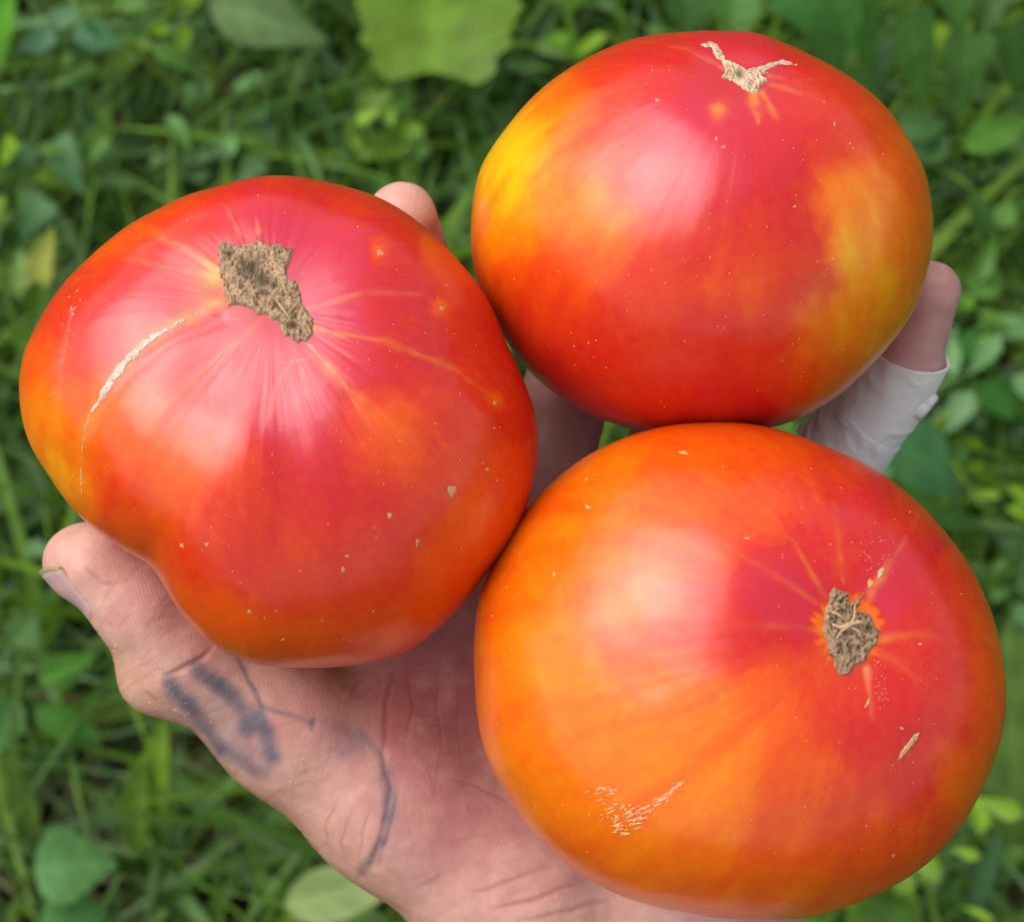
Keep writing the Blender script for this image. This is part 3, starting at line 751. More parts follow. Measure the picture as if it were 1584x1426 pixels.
# refine the part of the palm and thumb that shows
import bmesh
hpx = to_px(HV)
e1 = HV[HF[:, 2]] - HV[HF[:, 0]]; e2 = HV[HF[:, 3]] - HV[HF[:, 1]]; fn = np.cross(e1, e2); fz = fn[:, 2]
fc = hpx[HF].mean(1)
show = (fz > 0) & (fc[:, 1] > 780) & (fc[:, 1] < 1450) & (fc[:, 0] < 980) & (fc[:, 0] > 20) & (fc[:, 0] * 0.92 + 330 < fc[:, 1] + 560)
bm = bmesh.new()
bv = [bm.verts.new(v) for v in HV.tolist()]
sel = set()
for k, f in enumerate(HF.tolist()):
    bf = bm.faces.new([bv[i] for i in f])
    if show[k]: sel.update(bf.edges)
for _ in range(2):
    bmesh.ops.smooth_vert(bm, verts=bm.verts, factor=0.5, use_axis_x=True, use_axis_y=True, use_axis_z=True)
bmesh.ops.subdivide_edges(bm, edges=list(sel), cuts=1, use_grid_fill=True, smooth=0.3)
me = bpy.data.meshes.new('palm'); bm.normal_update(); bm.to_mesh(me); bm.free()
nv = len(me.vertices); V = np.zeros(nv * 3, np.float32); me.vertices.foreach_get('co', V); V = V.reshape(-1, 3).astype(float)
Nn = np.zeros(nv * 3, np.float32); me.vertices.foreach_get('normal', Nn); Nn = Nn.reshape(-1, 3)
px = to_px(V); fr = sstep(-0.15, 0.25, Nn[:, 2])
cre = np.zeros(nv)
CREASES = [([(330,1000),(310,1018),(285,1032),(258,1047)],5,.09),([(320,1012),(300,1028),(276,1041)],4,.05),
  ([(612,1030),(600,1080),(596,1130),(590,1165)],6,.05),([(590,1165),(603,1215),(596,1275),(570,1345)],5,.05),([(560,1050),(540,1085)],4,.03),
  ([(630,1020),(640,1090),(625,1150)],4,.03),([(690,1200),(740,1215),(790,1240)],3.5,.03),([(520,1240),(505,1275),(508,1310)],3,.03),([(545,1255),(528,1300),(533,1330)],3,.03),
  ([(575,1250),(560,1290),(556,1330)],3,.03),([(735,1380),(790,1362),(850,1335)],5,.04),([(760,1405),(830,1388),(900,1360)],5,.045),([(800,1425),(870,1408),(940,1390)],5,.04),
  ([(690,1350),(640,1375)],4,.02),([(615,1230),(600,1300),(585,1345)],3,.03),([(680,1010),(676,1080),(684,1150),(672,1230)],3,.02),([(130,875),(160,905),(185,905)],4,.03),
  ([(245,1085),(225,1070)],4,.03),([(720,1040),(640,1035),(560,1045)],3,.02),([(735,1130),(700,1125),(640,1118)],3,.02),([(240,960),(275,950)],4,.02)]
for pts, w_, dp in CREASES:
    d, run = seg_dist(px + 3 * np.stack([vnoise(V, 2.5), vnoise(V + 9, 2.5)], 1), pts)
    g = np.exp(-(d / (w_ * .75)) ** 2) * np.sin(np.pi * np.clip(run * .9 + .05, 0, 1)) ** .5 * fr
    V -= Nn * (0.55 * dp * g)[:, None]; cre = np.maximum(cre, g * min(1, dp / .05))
vis = np.where((Nn[:, 2] > .1) & (px[:, 1] > 790) & (px[:, 1] < 1460) & (px[:, 0] < 1000))[0]
fine = np.zeros(nv)
for q_ in range(150):
    if q_ < 95: x0_, y0_ = random.uniform(330, 900), 0; y0_ = random.uniform(1020, 1420); a0 = random.choice([-.35, -.45, 1.45, 1.7, 1.25]) + random.gauss(0, .12) if x0_ < 720 else random.gauss(-.38, .12)
    else: x0_, y0_ = random.uniform(150, 420), random.uniform(860, 1180); a0 = random.gauss(-.75, .25)
    ln_ = random.uniform(14, 55); bn = random.gauss(0, .2)
    pts_ = [(x0_ - math.cos(a0) * ln_, y0_ - math.sin(a0) * ln_), (x0_, y0_), (x0_ + math.cos(a0 + bn) * ln_, y0_ + math.sin(a0 + bn) * ln_)]
    pv = px[vis]; near_ = np.hypot(pv[:, 0] - x0_, pv[:, 1] - y0_) < ln_ + 8; vv = vis[near_]
    d, run = seg_dist(px[vv] + 2 * np.stack([vnoise(V[vv], 3), vnoise(V[vv] + 9, 3)], 1), pts_)
    fine[vv] = np.maximum(fine[vv], np.exp(-(d / 1.9) ** 2) * np.sin(np.pi * run) ** .5 * random.uniform(.3, 1))
V -= Nn * (0.010 * fine)[:, None]
V += Nn * (0.035 * fbm(V, 0.9, 3) + 0.010 * fbm(V, 4, 2))[:, None]
# colour of the skin: pink pads, redder hollow with its shade painted in, tan outer edge, faded ink
C = np.tile(np.array([0.60, 0.335, 0.27]), (nv, 1))
def blend(w, col):
    global C
    w = np.clip(w, 0, 1)[:, None]; C = C * (1 - w) + np.array(col) * w
def blob(x, y, rx, ry, ang, wob=12):
    ca, sa = math.cos(ang), math.sin(ang); dx = px[:, 0] - x + wob * vnoise(V, 1.1); dy = px[:, 1] - y + wob * vnoise(V + 5, 1.1)
    u = (dx * ca + dy * sa) / rx; v = (-dx * sa + dy * ca) / ry; return np.exp(-(u * u + v * v))
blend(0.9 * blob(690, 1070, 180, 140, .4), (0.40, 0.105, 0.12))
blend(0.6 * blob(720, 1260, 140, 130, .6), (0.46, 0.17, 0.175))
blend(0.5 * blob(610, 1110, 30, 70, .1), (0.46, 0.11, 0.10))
blend(0.55 * blob(180, 870, 50, 40, .7), (0.60, 0.25, 0.20))
blend(0.6 * blob(300, 975, 60, 40, .7), (0.52, 0.2, 0.18))
edge = sstep(0.75, 0.2, Nn[:, 2]) * (px[:, 1] > 1000) * (px[:, 0] < 700)
blend(0.75 * edge, (0.46, 0.23, 0.12)); blend(.4 * blob(330, 1190, 130, 50, .62), (0.52, 0.28, 0.17)); blend(.45 * blob(500, 1330, 150, 60, .7), (0.52, 0.28, 0.18))
blend(0.35 * blob(225, 1080, 70, 45, .8), (0.50, 0.28, 0.13))
blend(0.5 * (px[:, 1] < 780) * (px[:, 0] > 760) * (px[:, 0] < 1200), (0.42, 0.14, 0.15)); blend(.45 * (px[:, 0] > 1300), (0.60, 0.34, 0.36))  # skin in the gap between the fruits painted darker for the shade there
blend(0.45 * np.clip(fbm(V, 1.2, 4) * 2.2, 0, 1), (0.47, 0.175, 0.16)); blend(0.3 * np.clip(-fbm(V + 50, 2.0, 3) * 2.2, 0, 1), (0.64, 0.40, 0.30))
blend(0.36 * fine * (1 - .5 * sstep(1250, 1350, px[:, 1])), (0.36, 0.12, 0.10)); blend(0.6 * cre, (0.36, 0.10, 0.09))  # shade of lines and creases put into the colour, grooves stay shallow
INK = (0.085, 0.095, 0.125)
INKS = [([(308,1034),(345,1066),(372,1098),(384,1128)],15,.78),([(396,1108),(412,1135),(420,1168)],15,.82),([(345,1062),(368,1078)],16,.5),([(384,1128),(402,1120)],13,.7),
  ([(264,1058),(290,1088)],17,.78),([(290,1088),(322,1122),(345,1158)],12,.62),([(345,1158),(380,1180),(402,1194)],13,.45),([(276,1075),(300,1110),(330,1145)],9,.4),
  ([(369,1022),(380,1045),(390,1066),(400,1092)],5,.62),([(400,1092),(440,1104),(484,1119)],6,.45),([(484,1112),(482,1128)],5,.5),
  ([(508,1118),(540,1128),(556,1150),(535,1165)],13,.28),([(556,1130),(588,1165),(596,1195)],7,.38),([(596,1200),(604,1232),(600,1265)],13,.5),([(600,1265),(590,1300)],9,.45),([(588,1300),(574,1328),(560,1350)],9,.62)]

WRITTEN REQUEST
Nothing but the lines from the one with "for pts, w_, dp" through the one with "g = np.exp(-(d" should be retyped; include both and keep them exact.

CORRECT OUTPUT
for pts, w_, dp in CREASES:
    d, run = seg_dist(px + 3 * np.stack([vnoise(V, 2.5), vnoise(V + 9, 2.5)], 1), pts)
    g = np.exp(-(d / (w_ * .75)) ** 2) * np.sin(np.pi * np.clip(run * .9 + .05, 0, 1)) ** .5 * fr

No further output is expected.